▶ EXERCISE MATERIALS

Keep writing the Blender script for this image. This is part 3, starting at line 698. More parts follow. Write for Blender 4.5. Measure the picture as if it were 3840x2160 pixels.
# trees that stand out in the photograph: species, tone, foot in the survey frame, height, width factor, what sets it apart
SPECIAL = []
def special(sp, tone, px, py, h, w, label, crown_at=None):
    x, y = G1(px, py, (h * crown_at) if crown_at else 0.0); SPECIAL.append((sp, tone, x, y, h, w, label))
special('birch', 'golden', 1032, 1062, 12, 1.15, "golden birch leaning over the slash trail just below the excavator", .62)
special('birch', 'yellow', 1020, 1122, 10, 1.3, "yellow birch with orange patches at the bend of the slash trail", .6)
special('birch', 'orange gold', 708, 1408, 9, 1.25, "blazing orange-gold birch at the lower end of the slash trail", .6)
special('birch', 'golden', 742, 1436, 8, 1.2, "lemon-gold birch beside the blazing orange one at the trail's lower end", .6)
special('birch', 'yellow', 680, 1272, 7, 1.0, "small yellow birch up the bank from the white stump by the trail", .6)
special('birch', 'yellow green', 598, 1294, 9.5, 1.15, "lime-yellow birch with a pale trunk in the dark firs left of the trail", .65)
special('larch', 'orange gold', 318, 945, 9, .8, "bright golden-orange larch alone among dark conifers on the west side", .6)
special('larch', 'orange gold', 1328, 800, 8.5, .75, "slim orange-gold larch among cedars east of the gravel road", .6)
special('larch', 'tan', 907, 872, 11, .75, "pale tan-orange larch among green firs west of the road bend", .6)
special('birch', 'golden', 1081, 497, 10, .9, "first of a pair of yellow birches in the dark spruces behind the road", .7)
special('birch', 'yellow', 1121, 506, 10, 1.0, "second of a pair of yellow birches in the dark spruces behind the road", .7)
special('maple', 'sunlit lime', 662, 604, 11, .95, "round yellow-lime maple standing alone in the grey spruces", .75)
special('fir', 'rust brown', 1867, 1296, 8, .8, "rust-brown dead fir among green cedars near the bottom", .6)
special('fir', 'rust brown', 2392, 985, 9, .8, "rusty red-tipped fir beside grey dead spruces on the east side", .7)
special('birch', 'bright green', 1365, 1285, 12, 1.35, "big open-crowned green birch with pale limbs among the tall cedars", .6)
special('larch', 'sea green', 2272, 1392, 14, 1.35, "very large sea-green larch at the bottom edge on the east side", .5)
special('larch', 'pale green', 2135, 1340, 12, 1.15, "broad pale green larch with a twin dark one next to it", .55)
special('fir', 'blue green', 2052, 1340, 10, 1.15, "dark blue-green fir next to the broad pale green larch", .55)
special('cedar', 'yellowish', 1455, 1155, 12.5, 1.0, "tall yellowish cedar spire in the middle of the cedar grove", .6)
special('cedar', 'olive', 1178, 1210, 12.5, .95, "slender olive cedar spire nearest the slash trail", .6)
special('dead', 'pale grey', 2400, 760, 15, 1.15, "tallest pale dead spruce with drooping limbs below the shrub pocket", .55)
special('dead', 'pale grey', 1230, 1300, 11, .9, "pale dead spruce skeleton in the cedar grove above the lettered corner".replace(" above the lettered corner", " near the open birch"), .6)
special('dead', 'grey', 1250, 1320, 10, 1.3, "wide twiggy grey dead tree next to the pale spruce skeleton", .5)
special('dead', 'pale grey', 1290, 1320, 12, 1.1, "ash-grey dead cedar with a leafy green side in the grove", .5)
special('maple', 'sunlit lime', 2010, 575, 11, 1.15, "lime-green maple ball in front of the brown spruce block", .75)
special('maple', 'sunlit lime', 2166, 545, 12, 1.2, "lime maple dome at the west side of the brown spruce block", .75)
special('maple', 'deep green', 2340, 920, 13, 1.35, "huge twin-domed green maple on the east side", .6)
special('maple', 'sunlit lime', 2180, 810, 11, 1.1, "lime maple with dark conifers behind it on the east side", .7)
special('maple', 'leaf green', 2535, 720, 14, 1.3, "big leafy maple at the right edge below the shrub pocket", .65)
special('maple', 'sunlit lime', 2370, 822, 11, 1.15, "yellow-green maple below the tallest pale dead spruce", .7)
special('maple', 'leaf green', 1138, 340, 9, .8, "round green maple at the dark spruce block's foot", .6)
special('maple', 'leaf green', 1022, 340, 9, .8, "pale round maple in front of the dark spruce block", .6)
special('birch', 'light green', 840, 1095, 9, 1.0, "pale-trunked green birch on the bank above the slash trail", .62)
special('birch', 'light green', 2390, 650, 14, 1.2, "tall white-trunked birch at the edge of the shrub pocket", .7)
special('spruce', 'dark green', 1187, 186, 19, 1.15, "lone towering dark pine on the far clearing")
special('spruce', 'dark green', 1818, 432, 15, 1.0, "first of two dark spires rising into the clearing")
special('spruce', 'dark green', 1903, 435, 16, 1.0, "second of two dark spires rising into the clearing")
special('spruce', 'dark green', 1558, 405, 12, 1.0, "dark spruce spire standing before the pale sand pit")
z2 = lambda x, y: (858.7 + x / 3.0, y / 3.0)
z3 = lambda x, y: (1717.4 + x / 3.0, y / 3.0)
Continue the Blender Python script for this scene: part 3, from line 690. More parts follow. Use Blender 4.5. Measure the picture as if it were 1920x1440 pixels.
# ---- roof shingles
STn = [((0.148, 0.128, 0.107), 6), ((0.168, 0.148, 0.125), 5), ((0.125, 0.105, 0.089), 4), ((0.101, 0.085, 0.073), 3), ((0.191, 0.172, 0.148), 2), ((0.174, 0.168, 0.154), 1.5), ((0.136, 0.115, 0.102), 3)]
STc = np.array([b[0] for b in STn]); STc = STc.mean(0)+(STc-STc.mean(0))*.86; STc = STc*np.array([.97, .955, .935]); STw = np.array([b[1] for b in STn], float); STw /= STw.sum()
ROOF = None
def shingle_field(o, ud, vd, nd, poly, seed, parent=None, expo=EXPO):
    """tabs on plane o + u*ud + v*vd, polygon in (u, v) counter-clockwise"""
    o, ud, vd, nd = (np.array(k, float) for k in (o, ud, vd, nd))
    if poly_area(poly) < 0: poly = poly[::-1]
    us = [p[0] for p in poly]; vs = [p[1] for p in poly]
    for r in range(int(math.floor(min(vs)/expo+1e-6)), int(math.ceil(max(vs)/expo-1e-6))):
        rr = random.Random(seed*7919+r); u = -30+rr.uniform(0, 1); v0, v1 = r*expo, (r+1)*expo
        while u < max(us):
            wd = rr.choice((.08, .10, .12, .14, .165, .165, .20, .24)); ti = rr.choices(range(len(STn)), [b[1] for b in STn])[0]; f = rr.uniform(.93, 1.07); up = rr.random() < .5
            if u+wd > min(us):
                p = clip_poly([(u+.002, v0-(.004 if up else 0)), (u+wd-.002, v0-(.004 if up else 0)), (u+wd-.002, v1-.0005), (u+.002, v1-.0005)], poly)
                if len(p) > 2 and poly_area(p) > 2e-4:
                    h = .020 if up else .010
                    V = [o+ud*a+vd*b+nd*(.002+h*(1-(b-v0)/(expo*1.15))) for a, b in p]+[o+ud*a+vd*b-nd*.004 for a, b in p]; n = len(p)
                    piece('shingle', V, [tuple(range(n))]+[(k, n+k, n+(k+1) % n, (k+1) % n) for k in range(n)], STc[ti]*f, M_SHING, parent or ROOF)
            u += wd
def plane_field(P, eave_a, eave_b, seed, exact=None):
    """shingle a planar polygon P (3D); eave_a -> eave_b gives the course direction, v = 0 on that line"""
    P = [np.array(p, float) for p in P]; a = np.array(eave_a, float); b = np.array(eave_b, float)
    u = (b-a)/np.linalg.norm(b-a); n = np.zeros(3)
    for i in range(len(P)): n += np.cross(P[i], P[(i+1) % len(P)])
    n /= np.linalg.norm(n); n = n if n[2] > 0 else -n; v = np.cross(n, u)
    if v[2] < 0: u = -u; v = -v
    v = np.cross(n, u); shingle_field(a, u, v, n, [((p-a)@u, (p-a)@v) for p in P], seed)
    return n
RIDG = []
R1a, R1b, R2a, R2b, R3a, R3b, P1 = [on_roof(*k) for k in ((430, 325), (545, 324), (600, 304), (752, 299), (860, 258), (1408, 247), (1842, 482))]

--

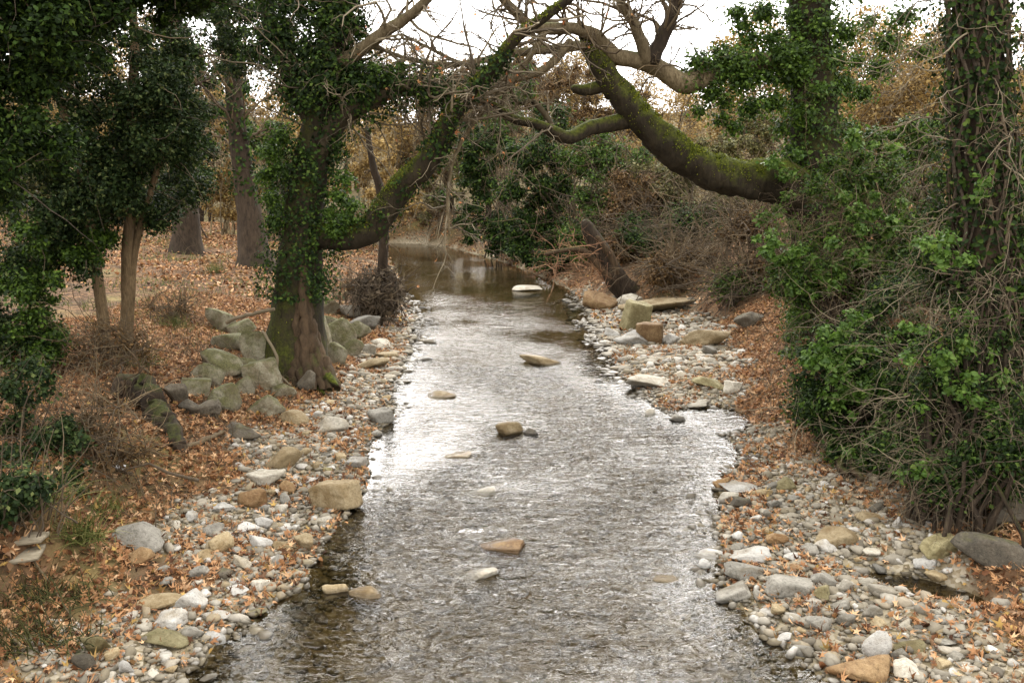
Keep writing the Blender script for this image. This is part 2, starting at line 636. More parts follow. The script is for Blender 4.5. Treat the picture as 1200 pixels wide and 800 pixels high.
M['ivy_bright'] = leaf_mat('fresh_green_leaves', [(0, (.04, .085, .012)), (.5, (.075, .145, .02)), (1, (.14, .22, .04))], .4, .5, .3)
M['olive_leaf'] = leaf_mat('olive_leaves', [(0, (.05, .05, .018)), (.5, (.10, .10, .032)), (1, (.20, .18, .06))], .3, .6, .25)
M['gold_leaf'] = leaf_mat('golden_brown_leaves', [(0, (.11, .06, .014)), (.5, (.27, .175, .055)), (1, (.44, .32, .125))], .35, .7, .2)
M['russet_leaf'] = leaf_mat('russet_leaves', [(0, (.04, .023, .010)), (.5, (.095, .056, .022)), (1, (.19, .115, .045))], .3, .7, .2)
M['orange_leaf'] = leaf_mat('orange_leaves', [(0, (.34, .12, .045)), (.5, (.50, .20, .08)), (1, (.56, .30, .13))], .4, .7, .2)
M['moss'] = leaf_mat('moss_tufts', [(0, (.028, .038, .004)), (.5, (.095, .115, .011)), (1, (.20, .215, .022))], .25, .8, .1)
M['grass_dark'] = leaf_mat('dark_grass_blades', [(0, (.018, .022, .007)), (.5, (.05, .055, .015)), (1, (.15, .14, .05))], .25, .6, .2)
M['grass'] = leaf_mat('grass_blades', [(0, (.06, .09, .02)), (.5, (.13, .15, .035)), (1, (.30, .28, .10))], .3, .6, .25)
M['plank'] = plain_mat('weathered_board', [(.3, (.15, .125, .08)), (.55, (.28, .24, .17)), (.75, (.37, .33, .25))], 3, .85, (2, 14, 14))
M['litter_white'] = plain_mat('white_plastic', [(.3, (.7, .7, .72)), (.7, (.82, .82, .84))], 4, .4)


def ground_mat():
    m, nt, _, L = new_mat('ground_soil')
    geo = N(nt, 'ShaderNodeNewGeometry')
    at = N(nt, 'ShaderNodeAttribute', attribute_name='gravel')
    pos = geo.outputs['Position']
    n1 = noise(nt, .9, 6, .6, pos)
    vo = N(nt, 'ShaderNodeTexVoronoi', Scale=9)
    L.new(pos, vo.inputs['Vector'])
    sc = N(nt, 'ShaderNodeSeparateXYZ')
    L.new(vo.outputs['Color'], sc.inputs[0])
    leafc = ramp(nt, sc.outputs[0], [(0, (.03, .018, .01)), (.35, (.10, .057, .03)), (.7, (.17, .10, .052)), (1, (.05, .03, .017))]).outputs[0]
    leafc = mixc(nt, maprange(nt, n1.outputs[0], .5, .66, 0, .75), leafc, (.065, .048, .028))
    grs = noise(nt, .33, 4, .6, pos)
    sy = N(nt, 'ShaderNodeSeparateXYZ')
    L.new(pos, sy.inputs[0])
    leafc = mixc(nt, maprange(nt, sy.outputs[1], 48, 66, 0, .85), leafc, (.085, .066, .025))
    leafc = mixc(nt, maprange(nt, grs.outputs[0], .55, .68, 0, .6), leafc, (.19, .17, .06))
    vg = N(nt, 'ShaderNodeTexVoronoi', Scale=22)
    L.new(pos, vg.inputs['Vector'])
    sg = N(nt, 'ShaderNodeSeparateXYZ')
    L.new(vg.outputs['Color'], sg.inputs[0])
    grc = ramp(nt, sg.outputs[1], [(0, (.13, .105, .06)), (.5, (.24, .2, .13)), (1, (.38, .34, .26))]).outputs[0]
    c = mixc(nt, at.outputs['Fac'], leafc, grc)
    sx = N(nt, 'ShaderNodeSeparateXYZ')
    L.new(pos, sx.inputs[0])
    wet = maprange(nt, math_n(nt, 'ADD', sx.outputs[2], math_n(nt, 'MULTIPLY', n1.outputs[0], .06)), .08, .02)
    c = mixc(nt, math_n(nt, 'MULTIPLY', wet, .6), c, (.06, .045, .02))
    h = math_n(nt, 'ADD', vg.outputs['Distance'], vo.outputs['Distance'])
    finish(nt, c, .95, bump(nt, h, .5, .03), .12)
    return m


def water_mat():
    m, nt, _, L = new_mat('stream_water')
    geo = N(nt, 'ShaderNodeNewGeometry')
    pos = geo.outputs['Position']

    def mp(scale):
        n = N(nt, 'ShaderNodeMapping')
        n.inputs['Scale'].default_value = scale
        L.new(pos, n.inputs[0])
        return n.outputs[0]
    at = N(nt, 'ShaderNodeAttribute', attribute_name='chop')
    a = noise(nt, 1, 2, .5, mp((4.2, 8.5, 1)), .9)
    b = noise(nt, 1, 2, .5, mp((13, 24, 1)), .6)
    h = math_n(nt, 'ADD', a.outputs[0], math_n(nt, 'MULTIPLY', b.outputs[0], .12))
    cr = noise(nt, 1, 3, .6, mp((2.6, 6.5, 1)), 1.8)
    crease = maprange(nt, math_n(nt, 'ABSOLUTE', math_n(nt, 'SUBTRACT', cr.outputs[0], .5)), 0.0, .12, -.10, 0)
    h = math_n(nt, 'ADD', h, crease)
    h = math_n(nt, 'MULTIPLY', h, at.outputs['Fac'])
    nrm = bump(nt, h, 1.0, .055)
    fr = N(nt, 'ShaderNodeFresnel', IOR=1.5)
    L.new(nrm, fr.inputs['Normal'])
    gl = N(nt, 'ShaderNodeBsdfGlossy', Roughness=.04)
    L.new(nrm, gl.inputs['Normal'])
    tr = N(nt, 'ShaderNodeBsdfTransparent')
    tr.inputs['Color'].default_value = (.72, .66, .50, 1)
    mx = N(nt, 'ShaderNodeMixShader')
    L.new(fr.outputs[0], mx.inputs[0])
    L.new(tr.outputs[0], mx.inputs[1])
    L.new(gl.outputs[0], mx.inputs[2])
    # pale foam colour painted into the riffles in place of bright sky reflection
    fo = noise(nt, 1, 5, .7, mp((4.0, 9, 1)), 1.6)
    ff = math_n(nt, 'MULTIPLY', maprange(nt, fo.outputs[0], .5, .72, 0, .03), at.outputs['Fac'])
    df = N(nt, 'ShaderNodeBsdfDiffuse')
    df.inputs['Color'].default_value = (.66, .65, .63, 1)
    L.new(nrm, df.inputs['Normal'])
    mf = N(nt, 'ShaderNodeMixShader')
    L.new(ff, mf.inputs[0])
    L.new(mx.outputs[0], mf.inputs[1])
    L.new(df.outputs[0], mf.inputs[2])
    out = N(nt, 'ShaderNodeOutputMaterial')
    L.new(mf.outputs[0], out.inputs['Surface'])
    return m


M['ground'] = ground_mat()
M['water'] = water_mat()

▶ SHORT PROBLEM
Tally up the lines holding the string "MULTIPLY" in this listing, and report the total alone.

▶ ANSWER BELOW
5